Que la ciencia sabe algo es indudable. Que es necesaria, también lo es. Nadie discute eso. Dejar nuestras vidas en manos de ésta, posiblemente sí sea cuestionable, en tanto posibilidad de llegar a la verdad o, dicho menos pretenciosamente, en tanto posibilidad de hallar un cierto sentido a la vida. La experiencia, el hecho innegable del sujeto, necesita confiar en sí misma
ahora más que nunca. Es seguro, a estas alturas, en que la ciencia ya necesita admitir que sólo comprende que nada comprende, que la sabiduría ha quedado demostrada en su sentido socrático, al menos. Muchos empiezan a aceptar la existencia del alma, y lo que es más sorprendente y gratificante, en la propia materia. El alma puede ser un sinónimo del cuerpo mismo, o de una flor o de todo el universo. Hay quien dijo que todas las cosas tienen alma, pero se puede ir más allá: el alma es todas las cosas en su totalidad y en su individualidad. Bellos son estos versos de Walt Whitman: “¿Alguno quiere ver el alma? / Mira tus formas y tu rostro, personas, estancias, ganados, / árboles, arroyos que corren, rocas y arenas.” Ahora hay científicos que se fijan en los poetas, que ven que los poetas vieron mucho antes lo que ahora la ciencia parece atisbar. Un ejemplo de ello es el libro “Proust y la neurociencia” de Jonah Lehrer, que indaga en los misterios de la neurociencia y en las verdades del arte; y que examina paralelamente, entre otros muchos, al genio de Walt Whitman y al excelente neurólogo Antonio Damasio, por ejemplo.

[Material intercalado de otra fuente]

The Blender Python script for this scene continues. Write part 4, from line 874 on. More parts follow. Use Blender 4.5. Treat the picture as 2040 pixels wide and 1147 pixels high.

El alma es nuestra vista y nuestro tacto, nuestras sensaciones y nuestros ríos de pensamientos y palpitaciones musculares, anímicas, poéticas. Las palabras son sólo sombras de pensamientos y los pensamientos vagas sombras del alma. ¿Cómo llega el pensamiento a nosotros, aquello que creemos que somos y que pensamos que creamos? En realidad llega nada más, al igual que el frío hace temblar nuestros cuerpos o una sinfonía de Beethoven pone los pelos de punta o saca lágrimas sobrevenidas de un temblor profundo de belleza sensitiva. Dijo Heidegger, sabedor de lo inefable: “Nunca llegamos a pensamientos. Llegan ellos a nosotros”. Al igual que llega todo lo demás, la vida y sus fenómenos, el ruido o el silencio, las nubes o la sombra de nosotros caminando nuestros pasos. La ciencia, ahora más que nunca, sabe que puede avanzar olvidando lo que sabe, yendo a la esencia de la experiencia sin arrastrar esos prejuicios que paralizan la mirada inocente capaz de descubrir el mundo en un parpadeo. Labor valerosa, sincera, que requiere cuerpo y alma enlazados, totalmente fundidos. Pero que puede abrazar los más bellos milagros: los de la vida misma sucediendo, siendo lo que es, y ver en ello la obra de arte que sustenta cada aparición. Dejemos que lo diga mejor el científico poeta Walt Whitman: “Todas las cosas del universo son profundos milagros, / cada uno más profundo que otro cualquiera”.